Amy: what can we do to have an impact after we leave the room?
Mike: I think Extinction Rebellion has been effective, as well as Greta Thunberg. They have enabled the UK to feel brave enough to crank its carbon targets up to net zero which was a particularly good step in the right direction, you know, so campaigning can be some of the most effective stuff.
I know people who have gone to prison for Just Stop Oil and I know that is very, very contentious but they are the nicest people you can ever hope to meet. I think what I respect the most about the people I have talked to is that they are prepared to do that. They are not troublemakers by nature at all, but they are prepared to do that even though they know, it is the right thing. Even to be unpopular, even with their friends and family half the time and even though they do not know for sure whether they are doing the right thing, they’re just saying if not this way, how, if not now when and if not me who and they just take a chance that they think is the right thing.
Equally, there are things like there is the Climate Majority Project which is trying to take a stance that is not so disruptive, but just as clear about the science. There’s MP Watch just as an example is a pledging organization that is just trying to set up the conditions under which in every constituency by the next election, every voter will stand to understand the honesty track record and credentials of every candidate just with a view to, you know, because you can’t trust someone on anything.
You know, if you find one thing, you cannot trust someone on, you cannot trust them on climate and anyone could get involved in that. So, it is different for all of us and for some of us, it might be just what we do in our work or the way we influence our workplace or whatever.
Just ask yourself where could my points of influence be given who I am?
Amy: Yeah, I think, you know, change looks different for every one of us. And one of the most important things you can do as an active citizen is have a conversation about climate change and put the Power of Ten into action. But also, you do want to step out of your comfort zone. I took my 84-year-old granddad to a climate march this year and I do not think he ever thought he would be going to a march in his life. But he quite enjoyed it, and he sang along some of the chants, and he waved his branch around. And it looked like he was having a good time, and he added another person and another voice from a different background to the climate movement.

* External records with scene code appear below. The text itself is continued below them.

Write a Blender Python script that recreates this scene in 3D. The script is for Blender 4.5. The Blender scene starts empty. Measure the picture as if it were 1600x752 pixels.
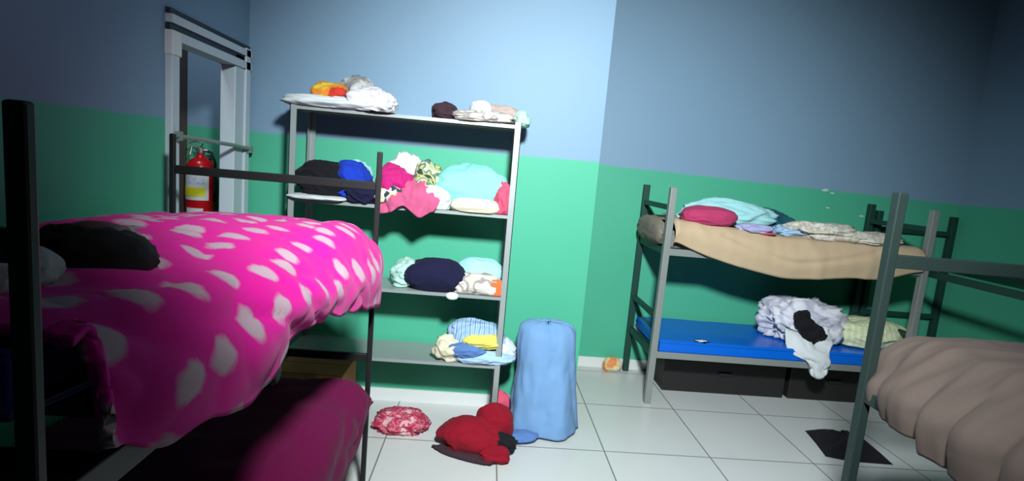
import bpy, bmesh, math, random
import numpy as np
from mathutils import Vector, Matrix, noise, Euler

S = bpy.context.scene
COL = S.collection
PI = math.pi

# ------------------------------------------------------------------ camera
FPX, YAW, PITCH, ROLL = 832.755, .053, .132, .087
EYE = Vector((0, 0, 1.5))
_fwd = Vector((math.sin(YAW)*math.cos(PITCH), math.cos(YAW)*math.cos(PITCH), -math.sin(PITCH)))
_rt0 = Vector((math.cos(YAW), -math.sin(YAW), 0))
_up0 = _rt0.cross(_fwd)
_rt = _rt0*math.cos(ROLL) + _up0*math.sin(ROLL)
_up = -_rt0*math.sin(ROLL) + _up0*math.cos(ROLL)
cam = bpy.data.cameras.new('camera'); cam.lens = 36*FPX/1600; cam.sensor_width = 36
cam.clip_start = .02
cam_o = bpy.data.objects.new('camera', cam); COL.objects.link(cam_o)
cam_o.matrix_world = Matrix(((_rt.x, _up.x, -_fwd.x, EYE.x), (_rt.y, _up.y, -_fwd.y, EYE.y), (_rt.z, _up.z, -_fwd.z, EYE.z), (0, 0, 0, 1)))
S.camera = cam_o

def ray(x, y):
    return _fwd*FPX + _rt*(x-800) - _up*(y-376)
def atY(x, y, Y):
    d = ray(x, y); return EYE + d*(Y/d.y)
def atZ(x, y, z):
    d = ray(x, y); return EYE + d*((z-EYE.z)/d.z)

# ------------------------------------------------------------------ light
S.view_settings.view_transform = 'Standard'; S.view_settings.look = 'None'
S.view_settings.gamma = 1; S.view_settings.use_curve_mapping = False
S.view_settings.exposure = 0.0
w = bpy.data.worlds.new('world'); S.world = w; w.use_nodes = True
w.node_tree.nodes['Background'].inputs[0].default_value = (.55, .75, 1, 1)
w.node_tree.nodes['Background'].inputs[1].default_value = .25

def lamp(kind, name, loc, target, energy, color, **kw):
    l = bpy.data.lights.new(name, kind); l.energy = energy; l.color = color
    for k, v in kw.items(): setattr(l, k, v)
    o = bpy.data.objects.new(name, l); COL.objects.link(o); o.location = loc
    o.rotation_euler = (Vector(target)-Vector(loc)).to_track_quat('-Z', 'Y').to_euler()
    return o
lamp('SPOT', 'ceiling_spot', (.22, .22, 2.62), (.62, 3.2, .90), 1010, (.88, .97, 1), spot_size=math.radians(96), spot_blend=1.0, shadow_soft_size=.14)
lamp('AREA', 'passage_fill', (-1.75, 2.6, 3.0), (-1.75, 2.6, 0), 13, (.85, .92, 1), size=.3)  # added light to lift the dark passage, stands for no known fixture
lamp('AREA', 'room_fill', (1.4, .6, 3.05), (1.4, .6, 0), 2.2, (.8, .93, 1), shape='RECTANGLE', size=1.2, size_y=.5)  # added weak fill for the whole room, not a real fixture

# ------------------------------------------------------------------ helpers
KA = .72     # overall reflectance of the paints and cloths
def ka(c): return tuple(x*KA for x in c)
def mat(name, color, rough=.75, var=.0, scale=8, metallic=0, bump=0, spec=.4, sheen=0):
    color = ka(color)
    m = bpy.data.materials.new(name); m.use_nodes = True
    nt = m.node_tree; b = nt.nodes['Principled BSDF']
    b.inputs['Roughness'].default_value = rough; b.inputs['Metallic'].default_value = metallic
    b.inputs['Specular IOR Level'].default_value = spec
    if sheen: b.inputs['Sheen Weight'].default_value = sheen
    tc = nt.nodes.new('ShaderNodeTexCoord'); n = nt.nodes.new('ShaderNodeTexNoise')
    n.inputs['Scale'].default_value = scale; n.inputs['Detail'].default_value = 4
    nt.links.new(tc.outputs['Object'], n.inputs['Vector'])
    mx = nt.nodes.new('ShaderNodeMix'); mx.data_type = 'RGBA'
    mx.inputs['A'].default_value = (*[c*(1-var) for c in color], 1)
    mx.inputs['B'].default_value = (*[min(1, c*(1+var)) for c in color], 1)
    nt.links.new(n.outputs['Fac'], mx.inputs['Factor']); nt.links.new(mx.outputs['Result'], b.inputs['Base Color'])
    if bump:
        n2 = nt.nodes.new('ShaderNodeTexNoise'); n2.inputs['Scale'].default_value = 260
        nt.links.new(tc.outputs['Object'], n2.inputs['Vector'])
        bp = nt.nodes.new('ShaderNodeBump'); bp.inputs['Strength'].default_value = bump; bp.inputs['Distance'].default_value = .002
        nt.links.new(n2.outputs['Fac'], bp.inputs['Height']); nt.links.new(bp.outputs['Normal'], b.inputs['Normal'])
    return m

def cloth(name, color, var=.08, sheen=.03):
    return mat(name, color, rough=.9, var=var, scale=14, bump=.25, spec=.15, sheen=sheen)

def patterned(name, colors, scale=20, kind='blotch', rough=.9):
    """cloth with several colours: blotches or stripes"""
    colors = [ka(c) for c in colors]
    m = bpy.data.materials.new(name); m.use_nodes = True
    nt = m.node_tree; b = nt.nodes['Principled BSDF']; b.inputs['Roughness'].default_value = rough
    b.inputs['Specular IOR Level'].default_value = .15
    tc = nt.nodes.new('ShaderNodeTexCoord')
    if kind == 'stripe':
        n = nt.nodes.new('ShaderNodeTexWave'); n.inputs['Scale'].default_value = scale
        n.inputs['Distortion'].default_value = 3; n.inputs['Detail'].default_value = 1
        out = n.outputs['Fac']
    else:
        n = nt.nodes.new('ShaderNodeTexNoise'); n.inputs['Scale'].default_value = scale
        n.inputs['Detail'].default_value = 1.5; out = n.outputs['Fac']
    nt.links.new(tc.outputs['Object'], n.inputs['Vector'])
    cr = nt.nodes.new('ShaderNodeValToRGB'); cr.color_ramp.interpolation = 'LINEAR'
    nt.links.new(out, cr.inputs[0])
    e = cr.color_ramp.elements
    lo, hi = (.0, 1) if kind == 'stripe' else (.34, .66)
    k = len(colors); pos = []
    for i, c in enumerate(colors):
        a = lo+(hi-lo)*i/k; z = lo+(hi-lo)*(i+1)/k; g = (z-a)*.18
        pos += [(a+g, c), (z-g, c)]
    while len(e) < len(pos): e.new(.5)
    for el, (p, c) in zip(e, pos): el.position = p; el.color = (*c, 1)
    nt.links.new(cr.outputs[0], b.inputs['Base Color'])
    return m

def tag(o, label=None, cat=None, group=None, kind=None):
    if label: o['label'] = label
    if cat: o['category'] = cat
    if group: o['group'] = group
    if kind: o['kind'] = kind
    return o

def empty(name, loc, label, cat, group=None, rz=0):
    o = bpy.data.objects.new(name, None); COL.objects.link(o); o.location = loc; o.rotation_euler = (0, 0, rz)
    o.empty_display_size = .1
    return tag(o, label, cat, group)

def obj(name, bm, m, parent=None, smooth=False, bevel=0):
    me = bpy.data.meshes.new(name)
    bmesh.ops.recalc_face_normals(bm, faces=bm.faces)
    bm.to_mesh(me); bm.free()
    o = bpy.data.objects.new(name, me); COL.objects.link(o)
    for x in (m if isinstance(m, (list, tuple)) else [m]): me.materials.append(x)
    if smooth:
        me.polygons.foreach_set('use_smooth', [True]*len(me.polygons))
    if parent: o.parent = parent
    if bevel:
        md = o.modifiers.new('bevel', 'BEVEL'); md.width = bevel; md.segments = 2; md.limit_method = 'ANGLE'
    return o

def box(bm, a, b, mi=0, rot=None, piv=None):
    """box between two corners"""
    vs = [bm.verts.new((x, y, z)) for x in (a[0], b[0]) for y in (a[1], b[1]) for z in (a[2], b[2])]
    if rot is not None:
        for v in vs: v.co = piv + rot @ (v.co-piv)
    for f in ((0, 1, 3, 2), (4, 6, 7, 5), (0, 4, 5, 1), (2, 3, 7, 6), (0, 2, 6, 4), (1, 5, 7, 3)):
        bm.faces.new([vs[i] for i in f]).material_index = mi
    return vs

def tube(bm, pts, r, n=10, cap=True, mi=0):
    pts = [Vector(p) for p in pts]; rings = []
    rr = r if isinstance(r, (list, tuple)) else [r]*len(pts)
    for i, p in enumerate(pts):
        t = (pts[min(i+1, len(pts)-1)]-pts[max(i-1, 0)]).normalized()
        u = t.orthogonal().normalized() if i == 0 else (u-t*u.dot(t)).normalized()
        v = t.cross(u)
        rings.append([bm.verts.new(p+(u*math.cos(2*PI*k/n)+v*math.sin(2*PI*k/n))*rr[i]) for k in range(n)])
    for a, b in zip(rings, rings[1:]):
        for k in range(n): bm.faces.new((a[k], a[(k+1) % n], b[(k+1) % n], b[k])).material_index = mi
    if cap:
        bm.faces.new(rings[0][::-1]).material_index = mi; bm.faces.new(rings[-1]).material_index = mi

def lathe(bm, prof, c=(0, 0, 0), n=28, mi=0):
    rings = []
    for r, z in prof:
        rings.append([bm.verts.new((c[0]+r*math.cos(2*PI*k/n), c[1]+r*math.sin(2*PI*k/n), c[2]+z)) for k in range(n)])
    for a, b in zip(rings, rings[1:]):
        for k in range(n): bm.faces.new((a[k], a[(k+1) % n], b[(k+1) % n], b[k])).material_index = mi
    bm.faces.new(rings[0][::-1]).material_index = mi; bm.faces.new(rings[-1]).material_index = mi

def ridge(p):
    return 1-abs(noise.noise(p))*2

def crumple(name, m, c, r, zs=None, seed=0, fold=.22, freq=2.0, rz=0, ang=0, power=2.6, sub=5, parent=None, drop=None):
    """a crumpled or folded piece of cloth: ellipsoid-like heap with creases, flat where it rests.
    c centre, r radii, zs height of the surface it rests on, drop=(dx,dy,len) lets one side hang."""
    bm = bmesh.new(); bmesh.ops.create_icosphere(bm, subdivisions=sub, radius=1)
    rnd = random.Random(seed); off = Vector((rnd.uniform(-50, 50), rnd.uniform(-50, 50), rnd.uniform(-50, 50)))
    ca, sa = math.cos(ang), math.sin(ang); cz, sz = math.cos(rz), math.sin(rz)
    for v in bm.verts:
        d = v.co.copy()
        # superellipsoid so that folded cloth is less of a ball
        k = (abs(d.x)**power+abs(d.y)**power+abs(d.z)**2)**(-1/power) if power != 2 else 1
        p = d*k
        q = Vector((d.x*ca-d.y*sa, d.x*sa+d.y*ca, d.z))
        q = Vector((q.x*1.0, q.y*2.2, q.z*1.5))*freq*.5
        wv = Vector((noise.noise(q+off), noise.noise(q+off+Vector((9, 3, 1))), noise.noise(q+off+Vector((3, 8, 5)))))
        f1 = ridge(q*.9+wv*.8+off)**2; f2 = ridge(q*2.1+wv*.6+off*1.7)**2
        f0 = noise.noise(d*1.3+off)
        s = 1+fold*(1.1*f0+.75*(f1-.5)+.16*(f2-.5))
        p = Vector((p.x*s*r[0], p.y*s*r[1], p.z*s*r[2]))
        v.co = Vector((p.x*cz-p.y*sz, p.x*sz+p.y*cz, p.z))
    C = Vector(c)
    for v in bm.verts:
        if zs is not None:
            zmin = zs-C.z+.002
            if v.co.z < zmin:
                over = zmin-v.co.z
                v.co.z = zmin
                L = math.hypot(v.co.x, v.co.y)
                if L > 1e-4: v.co.x *= 1+.10*min(1, over/r[2]); v.co.y *= 1+.10*min(1, over/r[2])
    base = zs if zs is not None else C.z
    for v in bm.verts: v.co.z += C.z-base
    o = obj(name, bm, m, parent, smooth=True)
    o.location = (C.x, C.y, base)
    return o

def garment(name, label, cat, m, pxbox, Y, ry, zs, seed, group=None, **kw):
    """heap whose silhouette spans the given width and height at depth Y"""
    x0, y0, x1, y1 = pxbox
    a = atY((x0+x1)/2, y0, Y); b = atY((x0+x1)/2, y1, Y)
    l = atY(x0, (y0+y1)/2, Y); r_ = atY(x1, (y0+y1)/2, Y)
    top = a.z; bot = b.z
    if zs is not None: bot = zs
    cz = bot+(top-bot)*.42
    o = crumple(name, m, ((l.x+r_.x)/2, Y, cz), ((r_.x-l.x)/2, ry, (top-cz)), zs=zs, seed=seed, **kw)
    return tag(o, label, cat, group)

def catmull(P, n):
    """P list of numpy arrays; n samples per span"""
    P = np.array(P, float); out = []
    m = len(P)
    for i in range(m-1):
        p0 = P[i-1] if i else 2*P[0]-P[1]
        p3 = P[i+2] if i+2 < m else 2*P[-1]-P[-2]
        for k in range(n):
            t = k/n
            out.append(.5*((2*P[i])+(-p0+P[i+1])*t+(2*p0-5*P[i]+4*P[i+1]-p3)*t*t+(-p0+3*P[i]-3*P[i+1]+p3)*t**3))
    out.append(P[-1]); return np.array(out)

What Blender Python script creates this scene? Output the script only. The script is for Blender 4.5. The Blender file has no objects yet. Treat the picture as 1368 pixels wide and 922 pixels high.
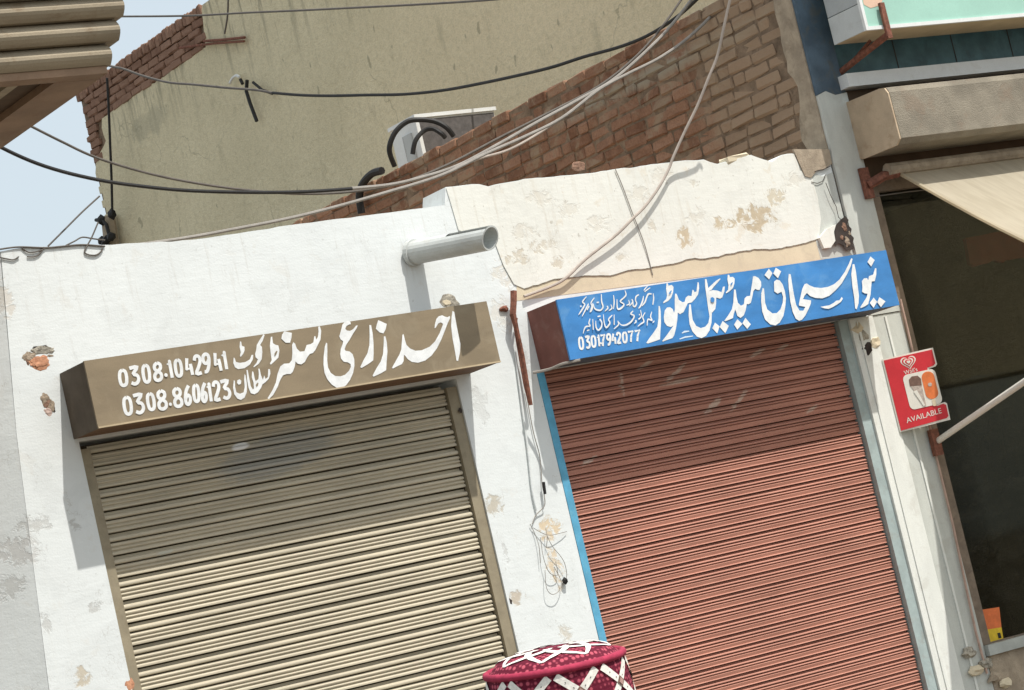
import bpy, bmesh, math, random
from mathutils import Vector, Matrix, noise
from mathutils.geometry import tessellate_polygon
random.seed(7)
S = bpy.context.scene
COL = S.collection

# ---------------------------------------------------------------- camera, light
cam = bpy.data.cameras.new('camera')
cam.sensor_width = 36.0
cam.lens = 36.0 * 3600.0 / 1368.0
cam.clip_start = 0.1
cam.clip_end = 1000.0
cam_ob = bpy.data.objects.new('camera', cam)
COL.objects.link(cam_ob)
R_, U_, F_ = (0.8137,-0.5358,-0.2255), (0.1308,-0.2093,0.9691), (0.5664,0.818,0.1002)
cam_ob.matrix_world = Matrix(((R_[0], U_[0], -F_[0], 0.0), (R_[1], U_[1], -F_[1], -12.0),
                              (R_[2], U_[2], -F_[2], 1.6), (0, 0, 0, 1)))
S.camera = cam_ob

SUN_AZ = math.radians(21.8)      # to the right of the shop fronts' normal
SUN_EL = math.radians(62.5)
w = bpy.data.worlds.new('World')
S.world = w
w.use_nodes = True
nt = w.node_tree
nt.nodes.clear()
sky = nt.nodes.new('ShaderNodeTexSky')
sky.sky_type = 'NISHITA'
sky.sun_disc = False
sky.sun_elevation = SUN_EL
sky.sun_rotation = math.pi - SUN_AZ
sky.air_density = 1.0
sky.dust_density = 4.0
sky.ozone_density = 1.0
bg = nt.nodes.new('ShaderNodeBackground')
bg.inputs['Strength'].default_value = 0.13
wo = nt.nodes.new('ShaderNodeOutputWorld')
veil = nt.nodes.new('ShaderNodeMix')          # thin even dust veil over the whole sky
veil.data_type = 'RGBA'
veil.inputs[0].default_value = 0.68
veil.inputs[7].default_value = (4.15, 4.6, 4.72, 1.0)
nt.links.new(sky.outputs[0], veil.inputs[6])
nt.links.new(veil.outputs[2], bg.inputs[0])
nt.links.new(bg.outputs[0], wo.inputs[0])
sun = bpy.data.lights.new('sun', 'SUN')
sun.energy = 3.05
sun.angle = math.radians(0.55)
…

And we have seen the effectiveness of the client movement. I think, throughout history, every big mass change has come from people, the, the protesters, the marchers, the civil disobedience, but then that is also followed by the people who broker the change and who create the better world that we are fighting for. So, you know, whether you are an architect, whether you are a gardener or a painter, whether you are a singer, there is something that you can do in that passion and that talent of yours to create this better world because we need everyone at the table.
Mike: Do you have hope for your children?
Amy: If I am going to be very frank, I think a lot of my friends and my generation do not want to have children because we do not want anyone to be born into a world that is being destroyed. Our generation is very much at the tipping point. Our remaining carbon budget is now only six years away to 1.5 degrees, so everything is to play for in the next 10 years.
But hope is a verb. Hope is a doing word, and we can all put hope into action through our choices, through our influence. And so, all I can do is create hope for myself and empower other people to create hope. And if all of us are creating hope, then yes, I do think that we can turn this around and it is never too late because every fraction of a degree does matter. And so, our collective actions in this room will matter.